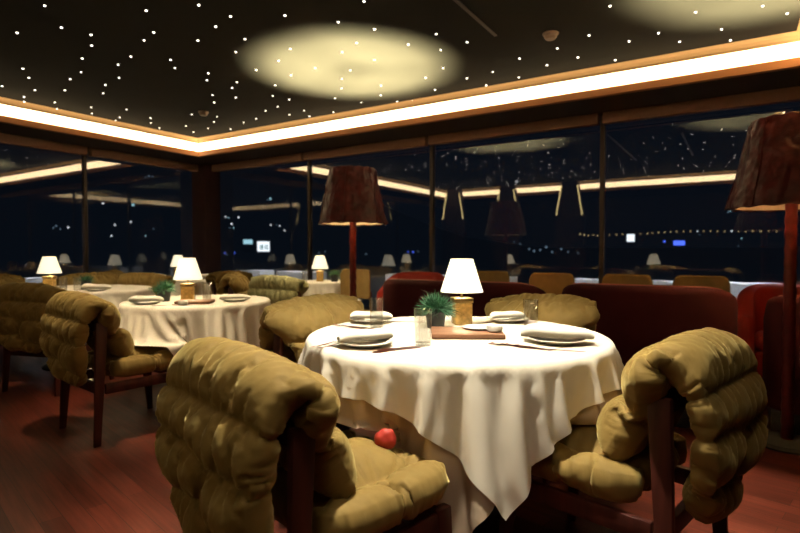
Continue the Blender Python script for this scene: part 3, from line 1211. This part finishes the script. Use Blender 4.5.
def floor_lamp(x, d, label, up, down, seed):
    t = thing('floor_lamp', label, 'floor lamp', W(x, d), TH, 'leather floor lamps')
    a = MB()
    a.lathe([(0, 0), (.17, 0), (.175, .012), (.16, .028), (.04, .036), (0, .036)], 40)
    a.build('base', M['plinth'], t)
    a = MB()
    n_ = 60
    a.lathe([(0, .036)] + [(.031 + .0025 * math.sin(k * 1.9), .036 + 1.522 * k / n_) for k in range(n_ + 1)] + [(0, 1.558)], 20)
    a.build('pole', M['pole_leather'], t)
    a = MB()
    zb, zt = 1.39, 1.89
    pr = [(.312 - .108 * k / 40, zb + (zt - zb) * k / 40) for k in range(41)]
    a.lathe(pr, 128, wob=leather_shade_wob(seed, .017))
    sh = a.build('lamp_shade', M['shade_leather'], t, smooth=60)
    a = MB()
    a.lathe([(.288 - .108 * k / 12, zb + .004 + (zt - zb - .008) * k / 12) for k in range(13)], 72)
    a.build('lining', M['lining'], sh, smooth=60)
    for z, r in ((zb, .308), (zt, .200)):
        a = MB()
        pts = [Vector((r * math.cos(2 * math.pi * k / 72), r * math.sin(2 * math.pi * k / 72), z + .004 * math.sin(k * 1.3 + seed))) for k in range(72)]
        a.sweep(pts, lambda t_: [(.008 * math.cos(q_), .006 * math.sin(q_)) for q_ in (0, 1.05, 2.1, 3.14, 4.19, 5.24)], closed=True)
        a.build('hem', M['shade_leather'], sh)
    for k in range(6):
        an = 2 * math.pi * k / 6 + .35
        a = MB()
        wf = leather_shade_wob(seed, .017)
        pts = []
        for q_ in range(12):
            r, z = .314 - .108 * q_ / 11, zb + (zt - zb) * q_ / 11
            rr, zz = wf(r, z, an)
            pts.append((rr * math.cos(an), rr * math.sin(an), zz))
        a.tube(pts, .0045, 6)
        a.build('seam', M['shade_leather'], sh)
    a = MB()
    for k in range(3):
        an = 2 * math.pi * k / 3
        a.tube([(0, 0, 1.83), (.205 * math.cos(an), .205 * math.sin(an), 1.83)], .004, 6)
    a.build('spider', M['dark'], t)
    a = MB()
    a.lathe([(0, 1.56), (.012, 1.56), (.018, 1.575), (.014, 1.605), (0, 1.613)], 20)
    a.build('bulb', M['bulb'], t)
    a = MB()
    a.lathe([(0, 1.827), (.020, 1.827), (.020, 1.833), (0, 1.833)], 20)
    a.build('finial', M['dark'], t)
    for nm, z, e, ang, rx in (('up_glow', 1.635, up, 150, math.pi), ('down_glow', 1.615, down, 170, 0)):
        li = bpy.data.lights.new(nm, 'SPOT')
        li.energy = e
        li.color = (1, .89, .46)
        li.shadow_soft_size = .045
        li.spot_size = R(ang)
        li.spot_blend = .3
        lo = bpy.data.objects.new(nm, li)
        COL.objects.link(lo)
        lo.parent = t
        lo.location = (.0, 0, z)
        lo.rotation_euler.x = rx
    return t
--
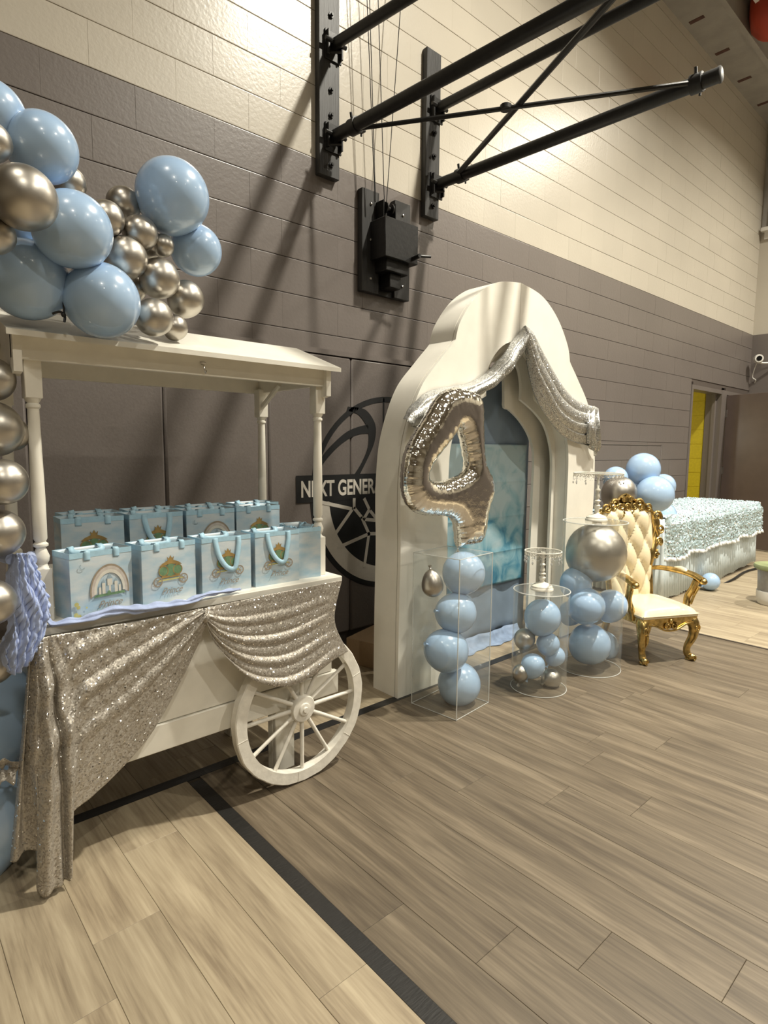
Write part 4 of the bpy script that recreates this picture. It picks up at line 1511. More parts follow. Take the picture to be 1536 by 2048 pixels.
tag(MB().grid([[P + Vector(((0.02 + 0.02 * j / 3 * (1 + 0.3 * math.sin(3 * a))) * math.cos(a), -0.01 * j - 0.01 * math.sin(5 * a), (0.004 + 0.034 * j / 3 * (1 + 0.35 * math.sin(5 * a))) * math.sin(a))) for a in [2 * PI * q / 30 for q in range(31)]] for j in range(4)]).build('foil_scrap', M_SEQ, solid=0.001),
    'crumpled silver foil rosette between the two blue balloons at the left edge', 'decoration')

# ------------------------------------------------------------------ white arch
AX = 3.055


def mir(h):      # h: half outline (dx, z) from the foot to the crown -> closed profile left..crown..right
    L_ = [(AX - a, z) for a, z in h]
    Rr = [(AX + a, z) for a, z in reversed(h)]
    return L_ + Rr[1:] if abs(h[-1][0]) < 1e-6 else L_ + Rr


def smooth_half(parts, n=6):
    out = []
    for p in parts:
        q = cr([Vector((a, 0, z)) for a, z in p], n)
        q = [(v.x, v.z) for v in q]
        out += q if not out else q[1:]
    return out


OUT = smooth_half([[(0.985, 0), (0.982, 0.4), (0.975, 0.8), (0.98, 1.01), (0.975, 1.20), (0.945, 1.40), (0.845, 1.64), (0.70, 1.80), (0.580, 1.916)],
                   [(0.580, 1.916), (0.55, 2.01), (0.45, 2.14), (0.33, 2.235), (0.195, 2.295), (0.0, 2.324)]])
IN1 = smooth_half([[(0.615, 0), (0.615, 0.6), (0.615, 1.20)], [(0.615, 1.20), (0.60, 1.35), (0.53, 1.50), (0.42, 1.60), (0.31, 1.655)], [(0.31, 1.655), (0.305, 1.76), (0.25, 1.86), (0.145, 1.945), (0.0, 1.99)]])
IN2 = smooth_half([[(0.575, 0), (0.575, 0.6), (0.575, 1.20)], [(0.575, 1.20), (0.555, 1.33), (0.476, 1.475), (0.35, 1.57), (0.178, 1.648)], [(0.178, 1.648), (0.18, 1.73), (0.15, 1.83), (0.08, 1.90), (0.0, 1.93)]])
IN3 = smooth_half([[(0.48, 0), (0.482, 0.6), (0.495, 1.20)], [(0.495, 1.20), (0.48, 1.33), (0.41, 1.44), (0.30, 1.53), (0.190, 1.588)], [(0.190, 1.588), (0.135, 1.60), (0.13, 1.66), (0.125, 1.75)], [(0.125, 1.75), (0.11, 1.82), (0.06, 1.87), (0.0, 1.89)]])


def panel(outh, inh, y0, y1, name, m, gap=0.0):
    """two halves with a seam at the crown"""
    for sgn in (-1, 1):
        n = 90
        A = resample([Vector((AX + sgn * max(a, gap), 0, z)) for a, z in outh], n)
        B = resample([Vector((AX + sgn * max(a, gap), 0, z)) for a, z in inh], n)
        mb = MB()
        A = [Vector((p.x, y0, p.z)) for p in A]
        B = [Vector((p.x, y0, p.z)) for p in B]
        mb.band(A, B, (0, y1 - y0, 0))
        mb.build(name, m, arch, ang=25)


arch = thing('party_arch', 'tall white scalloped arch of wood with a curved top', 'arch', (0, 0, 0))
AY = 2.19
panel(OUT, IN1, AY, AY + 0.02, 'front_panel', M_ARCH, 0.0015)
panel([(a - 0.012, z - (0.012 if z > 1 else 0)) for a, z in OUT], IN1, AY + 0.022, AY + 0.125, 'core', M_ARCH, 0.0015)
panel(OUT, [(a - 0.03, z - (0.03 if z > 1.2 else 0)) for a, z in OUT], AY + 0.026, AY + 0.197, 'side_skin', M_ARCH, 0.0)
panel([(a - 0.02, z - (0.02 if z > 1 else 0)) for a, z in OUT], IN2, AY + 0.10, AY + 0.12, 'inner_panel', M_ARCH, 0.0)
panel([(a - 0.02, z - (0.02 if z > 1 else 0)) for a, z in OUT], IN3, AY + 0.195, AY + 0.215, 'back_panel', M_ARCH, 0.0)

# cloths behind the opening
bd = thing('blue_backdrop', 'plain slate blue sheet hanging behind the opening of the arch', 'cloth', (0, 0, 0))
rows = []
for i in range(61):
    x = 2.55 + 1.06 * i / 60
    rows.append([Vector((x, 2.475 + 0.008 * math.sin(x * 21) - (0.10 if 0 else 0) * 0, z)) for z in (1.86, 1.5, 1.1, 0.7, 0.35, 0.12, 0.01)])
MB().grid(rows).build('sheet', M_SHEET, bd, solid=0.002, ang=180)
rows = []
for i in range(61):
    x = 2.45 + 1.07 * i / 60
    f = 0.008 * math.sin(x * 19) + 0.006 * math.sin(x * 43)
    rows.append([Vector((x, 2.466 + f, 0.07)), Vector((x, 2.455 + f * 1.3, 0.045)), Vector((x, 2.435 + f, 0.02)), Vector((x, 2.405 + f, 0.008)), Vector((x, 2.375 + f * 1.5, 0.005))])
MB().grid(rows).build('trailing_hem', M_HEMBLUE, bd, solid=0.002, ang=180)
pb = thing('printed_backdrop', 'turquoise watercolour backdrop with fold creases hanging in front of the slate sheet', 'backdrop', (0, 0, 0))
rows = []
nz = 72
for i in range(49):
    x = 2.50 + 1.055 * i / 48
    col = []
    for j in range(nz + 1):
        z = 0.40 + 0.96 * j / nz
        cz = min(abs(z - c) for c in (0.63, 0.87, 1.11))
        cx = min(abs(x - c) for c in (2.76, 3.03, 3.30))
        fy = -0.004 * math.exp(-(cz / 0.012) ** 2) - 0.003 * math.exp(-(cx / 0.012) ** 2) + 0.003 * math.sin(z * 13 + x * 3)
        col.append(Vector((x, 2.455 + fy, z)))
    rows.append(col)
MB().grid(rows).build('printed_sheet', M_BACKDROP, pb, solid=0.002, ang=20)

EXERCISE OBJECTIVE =
Give the count of lines in the listing that hold the word "this", with no other text.

OUTPUT OF THE TASK =
2